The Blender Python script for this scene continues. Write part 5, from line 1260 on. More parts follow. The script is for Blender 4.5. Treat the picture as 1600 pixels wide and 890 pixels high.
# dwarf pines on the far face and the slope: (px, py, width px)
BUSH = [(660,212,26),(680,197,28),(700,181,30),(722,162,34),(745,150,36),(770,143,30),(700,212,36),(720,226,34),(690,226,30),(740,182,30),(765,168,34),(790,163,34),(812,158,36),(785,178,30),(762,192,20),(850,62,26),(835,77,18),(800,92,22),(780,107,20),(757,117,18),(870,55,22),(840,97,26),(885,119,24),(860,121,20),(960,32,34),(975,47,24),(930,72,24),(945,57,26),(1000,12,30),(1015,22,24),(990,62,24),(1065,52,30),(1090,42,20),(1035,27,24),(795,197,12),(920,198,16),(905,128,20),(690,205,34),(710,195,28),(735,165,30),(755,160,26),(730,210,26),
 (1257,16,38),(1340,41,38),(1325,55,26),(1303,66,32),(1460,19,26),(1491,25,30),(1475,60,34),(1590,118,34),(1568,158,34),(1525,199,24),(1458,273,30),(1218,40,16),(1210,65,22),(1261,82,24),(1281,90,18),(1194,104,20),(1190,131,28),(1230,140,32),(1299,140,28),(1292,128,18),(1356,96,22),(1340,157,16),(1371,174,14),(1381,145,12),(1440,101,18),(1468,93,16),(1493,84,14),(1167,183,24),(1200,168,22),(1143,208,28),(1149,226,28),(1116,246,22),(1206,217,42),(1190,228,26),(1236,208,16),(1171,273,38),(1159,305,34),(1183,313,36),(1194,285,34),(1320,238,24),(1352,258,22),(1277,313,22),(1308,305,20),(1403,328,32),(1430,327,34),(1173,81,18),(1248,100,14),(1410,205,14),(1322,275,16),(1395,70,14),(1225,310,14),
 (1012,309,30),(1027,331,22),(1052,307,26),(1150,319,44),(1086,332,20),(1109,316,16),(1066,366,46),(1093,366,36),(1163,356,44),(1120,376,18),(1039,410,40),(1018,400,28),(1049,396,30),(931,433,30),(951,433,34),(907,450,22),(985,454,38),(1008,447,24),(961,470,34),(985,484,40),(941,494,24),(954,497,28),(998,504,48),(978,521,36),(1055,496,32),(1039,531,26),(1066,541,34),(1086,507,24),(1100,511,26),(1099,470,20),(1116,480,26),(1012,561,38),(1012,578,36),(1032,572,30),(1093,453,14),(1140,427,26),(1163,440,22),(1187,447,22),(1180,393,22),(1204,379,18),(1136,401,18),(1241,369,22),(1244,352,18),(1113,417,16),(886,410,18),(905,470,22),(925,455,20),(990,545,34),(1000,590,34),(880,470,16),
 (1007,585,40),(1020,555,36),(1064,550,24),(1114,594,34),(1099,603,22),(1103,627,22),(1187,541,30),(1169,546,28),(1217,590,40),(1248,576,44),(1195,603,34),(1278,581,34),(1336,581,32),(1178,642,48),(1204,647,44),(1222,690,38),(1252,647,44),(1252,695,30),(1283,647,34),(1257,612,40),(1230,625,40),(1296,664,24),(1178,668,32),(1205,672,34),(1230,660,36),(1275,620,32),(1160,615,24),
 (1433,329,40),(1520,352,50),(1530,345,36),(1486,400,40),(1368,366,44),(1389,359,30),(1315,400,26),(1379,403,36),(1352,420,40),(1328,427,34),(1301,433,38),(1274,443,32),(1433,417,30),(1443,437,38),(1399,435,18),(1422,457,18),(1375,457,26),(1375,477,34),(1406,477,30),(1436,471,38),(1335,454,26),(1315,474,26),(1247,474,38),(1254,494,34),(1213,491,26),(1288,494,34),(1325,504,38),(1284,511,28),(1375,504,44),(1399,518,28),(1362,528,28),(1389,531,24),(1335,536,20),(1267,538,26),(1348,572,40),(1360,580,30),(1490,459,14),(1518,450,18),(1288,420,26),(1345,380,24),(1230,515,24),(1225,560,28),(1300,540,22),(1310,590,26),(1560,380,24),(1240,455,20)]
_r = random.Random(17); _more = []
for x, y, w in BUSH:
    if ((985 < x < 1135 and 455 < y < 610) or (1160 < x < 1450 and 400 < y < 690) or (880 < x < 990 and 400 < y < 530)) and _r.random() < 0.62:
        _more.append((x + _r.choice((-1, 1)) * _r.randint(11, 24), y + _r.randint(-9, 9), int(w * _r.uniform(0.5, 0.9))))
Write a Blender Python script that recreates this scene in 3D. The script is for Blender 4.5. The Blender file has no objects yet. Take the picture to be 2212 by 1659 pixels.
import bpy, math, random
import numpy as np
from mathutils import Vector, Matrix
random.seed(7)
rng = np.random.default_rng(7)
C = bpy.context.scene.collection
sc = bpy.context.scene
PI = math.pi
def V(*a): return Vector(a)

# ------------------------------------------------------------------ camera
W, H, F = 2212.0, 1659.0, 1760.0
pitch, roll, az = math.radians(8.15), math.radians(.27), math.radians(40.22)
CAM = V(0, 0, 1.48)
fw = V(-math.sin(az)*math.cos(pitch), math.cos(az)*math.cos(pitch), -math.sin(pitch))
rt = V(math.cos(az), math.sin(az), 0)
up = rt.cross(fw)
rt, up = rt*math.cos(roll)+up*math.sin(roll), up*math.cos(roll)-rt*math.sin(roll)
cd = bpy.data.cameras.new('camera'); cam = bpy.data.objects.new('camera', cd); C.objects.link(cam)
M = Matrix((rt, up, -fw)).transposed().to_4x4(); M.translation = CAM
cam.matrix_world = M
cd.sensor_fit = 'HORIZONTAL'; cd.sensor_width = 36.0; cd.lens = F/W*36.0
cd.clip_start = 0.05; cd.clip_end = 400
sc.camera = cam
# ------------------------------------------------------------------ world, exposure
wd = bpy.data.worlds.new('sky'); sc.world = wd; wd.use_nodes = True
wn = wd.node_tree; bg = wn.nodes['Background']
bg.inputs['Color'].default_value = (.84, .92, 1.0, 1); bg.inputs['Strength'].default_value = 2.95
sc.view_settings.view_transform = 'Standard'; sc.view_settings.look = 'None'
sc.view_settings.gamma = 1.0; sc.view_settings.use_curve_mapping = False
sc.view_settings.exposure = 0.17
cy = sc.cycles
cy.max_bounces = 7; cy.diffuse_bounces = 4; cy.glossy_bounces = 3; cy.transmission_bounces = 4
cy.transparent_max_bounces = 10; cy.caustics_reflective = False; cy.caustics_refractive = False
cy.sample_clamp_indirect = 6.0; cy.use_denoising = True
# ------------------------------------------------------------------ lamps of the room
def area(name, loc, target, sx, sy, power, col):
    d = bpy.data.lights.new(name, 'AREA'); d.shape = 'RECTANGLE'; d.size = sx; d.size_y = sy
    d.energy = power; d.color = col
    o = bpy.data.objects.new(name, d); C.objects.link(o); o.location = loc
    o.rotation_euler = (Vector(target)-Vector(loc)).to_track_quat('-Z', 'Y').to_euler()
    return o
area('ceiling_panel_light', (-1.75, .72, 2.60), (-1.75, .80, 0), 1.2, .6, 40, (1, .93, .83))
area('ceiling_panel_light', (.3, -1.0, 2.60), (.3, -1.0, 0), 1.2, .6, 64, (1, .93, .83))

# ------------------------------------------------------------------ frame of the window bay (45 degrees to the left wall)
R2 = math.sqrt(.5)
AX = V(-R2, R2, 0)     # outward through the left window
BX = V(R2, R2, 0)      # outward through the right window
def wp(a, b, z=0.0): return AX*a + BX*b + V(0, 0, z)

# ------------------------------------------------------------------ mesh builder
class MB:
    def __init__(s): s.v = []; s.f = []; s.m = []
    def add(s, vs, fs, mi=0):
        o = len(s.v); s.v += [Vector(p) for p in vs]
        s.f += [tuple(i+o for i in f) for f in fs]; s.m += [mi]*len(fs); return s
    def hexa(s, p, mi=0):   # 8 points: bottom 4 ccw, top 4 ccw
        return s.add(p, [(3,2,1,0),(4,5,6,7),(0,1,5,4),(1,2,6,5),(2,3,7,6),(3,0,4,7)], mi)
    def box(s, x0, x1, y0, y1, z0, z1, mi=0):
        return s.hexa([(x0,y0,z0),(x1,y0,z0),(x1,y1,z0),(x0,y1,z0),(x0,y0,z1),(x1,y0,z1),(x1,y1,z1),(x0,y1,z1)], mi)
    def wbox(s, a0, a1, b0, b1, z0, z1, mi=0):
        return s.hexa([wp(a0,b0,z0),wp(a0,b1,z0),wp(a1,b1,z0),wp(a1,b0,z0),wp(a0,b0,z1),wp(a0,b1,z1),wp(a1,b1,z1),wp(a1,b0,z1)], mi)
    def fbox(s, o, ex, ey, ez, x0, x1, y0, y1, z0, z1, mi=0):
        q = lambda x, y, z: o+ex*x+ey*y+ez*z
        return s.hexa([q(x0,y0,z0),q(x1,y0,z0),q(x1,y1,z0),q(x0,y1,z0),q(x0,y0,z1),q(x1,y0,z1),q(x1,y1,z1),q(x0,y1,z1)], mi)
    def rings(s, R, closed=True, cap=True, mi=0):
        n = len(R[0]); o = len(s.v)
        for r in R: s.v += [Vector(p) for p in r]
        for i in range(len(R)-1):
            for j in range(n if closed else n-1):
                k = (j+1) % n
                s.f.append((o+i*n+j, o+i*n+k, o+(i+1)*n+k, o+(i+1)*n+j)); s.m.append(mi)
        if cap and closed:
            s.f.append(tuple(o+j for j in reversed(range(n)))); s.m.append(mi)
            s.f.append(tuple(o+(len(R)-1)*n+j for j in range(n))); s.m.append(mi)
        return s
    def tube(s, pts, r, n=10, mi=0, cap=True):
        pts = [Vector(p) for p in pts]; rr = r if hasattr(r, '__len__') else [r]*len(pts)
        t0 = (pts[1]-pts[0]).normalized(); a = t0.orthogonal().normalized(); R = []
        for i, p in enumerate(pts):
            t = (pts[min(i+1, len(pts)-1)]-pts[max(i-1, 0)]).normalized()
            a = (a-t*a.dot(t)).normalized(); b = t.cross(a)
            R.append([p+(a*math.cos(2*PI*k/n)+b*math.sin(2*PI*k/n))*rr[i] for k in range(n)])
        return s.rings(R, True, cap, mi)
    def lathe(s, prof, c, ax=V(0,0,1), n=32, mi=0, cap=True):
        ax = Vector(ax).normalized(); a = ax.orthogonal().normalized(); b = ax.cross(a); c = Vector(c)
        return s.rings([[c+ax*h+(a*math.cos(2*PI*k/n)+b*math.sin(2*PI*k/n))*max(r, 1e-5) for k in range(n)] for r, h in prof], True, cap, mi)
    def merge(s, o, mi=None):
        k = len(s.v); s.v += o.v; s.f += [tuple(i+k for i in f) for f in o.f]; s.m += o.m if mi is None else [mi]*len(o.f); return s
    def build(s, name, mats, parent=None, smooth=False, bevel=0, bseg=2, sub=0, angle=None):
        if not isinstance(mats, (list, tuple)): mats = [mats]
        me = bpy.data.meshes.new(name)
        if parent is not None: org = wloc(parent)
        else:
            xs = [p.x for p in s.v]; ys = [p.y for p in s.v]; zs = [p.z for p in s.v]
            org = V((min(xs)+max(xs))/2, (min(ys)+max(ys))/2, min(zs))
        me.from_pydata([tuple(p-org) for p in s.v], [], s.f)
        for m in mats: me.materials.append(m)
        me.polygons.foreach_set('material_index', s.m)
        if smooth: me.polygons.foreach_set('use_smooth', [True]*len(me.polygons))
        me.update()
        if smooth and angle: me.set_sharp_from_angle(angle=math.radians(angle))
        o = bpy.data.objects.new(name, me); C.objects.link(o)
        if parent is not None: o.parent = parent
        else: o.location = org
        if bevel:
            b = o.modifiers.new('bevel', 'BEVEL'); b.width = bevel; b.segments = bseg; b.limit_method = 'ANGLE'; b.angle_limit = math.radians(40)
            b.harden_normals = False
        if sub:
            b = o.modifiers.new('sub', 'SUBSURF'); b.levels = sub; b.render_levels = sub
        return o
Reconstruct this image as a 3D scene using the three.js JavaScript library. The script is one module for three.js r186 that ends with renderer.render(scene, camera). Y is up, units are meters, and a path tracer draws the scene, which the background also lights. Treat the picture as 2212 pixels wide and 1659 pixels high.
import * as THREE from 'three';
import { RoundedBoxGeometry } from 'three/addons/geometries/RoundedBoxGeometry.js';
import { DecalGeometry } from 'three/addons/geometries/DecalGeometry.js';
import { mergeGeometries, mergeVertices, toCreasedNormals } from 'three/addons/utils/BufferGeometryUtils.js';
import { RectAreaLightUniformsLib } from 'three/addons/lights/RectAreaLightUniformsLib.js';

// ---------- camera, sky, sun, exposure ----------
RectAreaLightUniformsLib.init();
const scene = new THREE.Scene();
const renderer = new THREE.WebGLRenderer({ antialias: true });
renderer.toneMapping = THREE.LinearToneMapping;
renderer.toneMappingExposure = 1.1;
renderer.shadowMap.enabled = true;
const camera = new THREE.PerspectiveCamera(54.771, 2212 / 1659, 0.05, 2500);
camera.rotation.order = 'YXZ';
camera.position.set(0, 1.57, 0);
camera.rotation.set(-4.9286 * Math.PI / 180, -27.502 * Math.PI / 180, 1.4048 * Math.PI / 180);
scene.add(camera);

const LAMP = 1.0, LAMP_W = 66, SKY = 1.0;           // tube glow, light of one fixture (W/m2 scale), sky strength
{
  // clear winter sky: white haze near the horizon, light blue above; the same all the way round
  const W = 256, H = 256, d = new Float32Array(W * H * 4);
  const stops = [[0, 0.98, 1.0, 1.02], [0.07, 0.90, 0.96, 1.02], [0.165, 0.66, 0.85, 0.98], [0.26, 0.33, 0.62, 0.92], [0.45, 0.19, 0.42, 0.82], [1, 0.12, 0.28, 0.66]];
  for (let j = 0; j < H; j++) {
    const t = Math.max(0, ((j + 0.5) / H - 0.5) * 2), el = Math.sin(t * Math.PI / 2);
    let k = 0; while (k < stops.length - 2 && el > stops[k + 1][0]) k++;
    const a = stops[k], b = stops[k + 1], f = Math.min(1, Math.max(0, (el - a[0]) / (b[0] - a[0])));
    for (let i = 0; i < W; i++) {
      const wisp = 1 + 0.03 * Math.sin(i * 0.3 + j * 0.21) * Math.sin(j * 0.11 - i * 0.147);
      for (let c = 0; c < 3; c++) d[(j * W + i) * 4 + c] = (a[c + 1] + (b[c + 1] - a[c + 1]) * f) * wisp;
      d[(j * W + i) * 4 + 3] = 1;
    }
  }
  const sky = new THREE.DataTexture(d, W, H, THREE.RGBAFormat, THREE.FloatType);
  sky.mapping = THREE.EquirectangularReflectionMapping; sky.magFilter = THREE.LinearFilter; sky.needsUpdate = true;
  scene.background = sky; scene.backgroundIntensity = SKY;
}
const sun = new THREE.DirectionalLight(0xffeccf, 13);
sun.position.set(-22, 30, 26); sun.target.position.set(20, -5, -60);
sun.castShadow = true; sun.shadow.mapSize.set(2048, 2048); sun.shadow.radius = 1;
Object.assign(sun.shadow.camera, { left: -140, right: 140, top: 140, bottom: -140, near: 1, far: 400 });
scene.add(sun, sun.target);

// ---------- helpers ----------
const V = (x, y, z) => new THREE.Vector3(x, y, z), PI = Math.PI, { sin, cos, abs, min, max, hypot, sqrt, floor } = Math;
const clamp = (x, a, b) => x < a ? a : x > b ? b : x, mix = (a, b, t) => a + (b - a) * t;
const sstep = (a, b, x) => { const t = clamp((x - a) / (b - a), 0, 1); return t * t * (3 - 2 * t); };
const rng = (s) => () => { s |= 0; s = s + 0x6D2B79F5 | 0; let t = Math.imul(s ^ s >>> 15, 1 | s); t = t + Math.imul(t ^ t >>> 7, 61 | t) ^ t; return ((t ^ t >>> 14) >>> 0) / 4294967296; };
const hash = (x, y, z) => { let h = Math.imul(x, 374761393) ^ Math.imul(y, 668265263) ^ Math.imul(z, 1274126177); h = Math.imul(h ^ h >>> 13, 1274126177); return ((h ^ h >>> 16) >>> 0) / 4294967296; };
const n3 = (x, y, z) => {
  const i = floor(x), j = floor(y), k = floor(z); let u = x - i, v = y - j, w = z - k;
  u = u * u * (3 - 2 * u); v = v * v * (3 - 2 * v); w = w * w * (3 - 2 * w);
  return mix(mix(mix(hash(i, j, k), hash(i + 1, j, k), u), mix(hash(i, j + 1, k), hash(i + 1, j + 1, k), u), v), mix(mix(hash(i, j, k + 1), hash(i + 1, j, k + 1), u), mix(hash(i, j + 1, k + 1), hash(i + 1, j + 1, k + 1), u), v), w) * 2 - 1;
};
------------
DESCRIPTION OF THE TASK –
Quote the lines that begin at the line containing "Reconstruct this image" and end at the line containing "scene.add(camera);", keeping both of those lines.

EXERCISE SOLUTION –
Reconstruct this image as a 3D scene using the three.js JavaScript library. The script is one module for three.js r186 that ends with renderer.render(scene, camera). Y is up, units are meters, and a path tracer draws the scene, which the background also lights. Treat the picture as 2212 pixels wide and 1659 pixels high.
import * as THREE from 'three';
import { RoundedBoxGeometry } from 'three/addons/geometries/RoundedBoxGeometry.js';
import { DecalGeometry } from 'three/addons/geometries/DecalGeometry.js';
import { mergeGeometries, mergeVertices, toCreasedNormals } from 'three/addons/utils/BufferGeometryUtils.js';
import { RectAreaLightUniformsLib } from 'three/addons/lights/RectAreaLightUniformsLib.js';

// ---------- camera, sky, sun, exposure ----------
RectAreaLightUniformsLib.init();
const scene = new THREE.Scene();
const renderer = new THREE.WebGLRenderer({ antialias: true });
renderer.toneMapping = THREE.LinearToneMapping;
renderer.toneMappingExposure = 1.1;
renderer.shadowMap.enabled = true;
const camera = new THREE.PerspectiveCamera(54.771, 2212 / 1659, 0.05, 2500);
camera.rotation.order = 'YXZ';
camera.position.set(0, 1.57, 0);
camera.rotation.set(-4.9286 * Math.PI / 180, -27.502 * Math.PI / 180, 1.4048 * Math.PI / 180);
scene.add(camera);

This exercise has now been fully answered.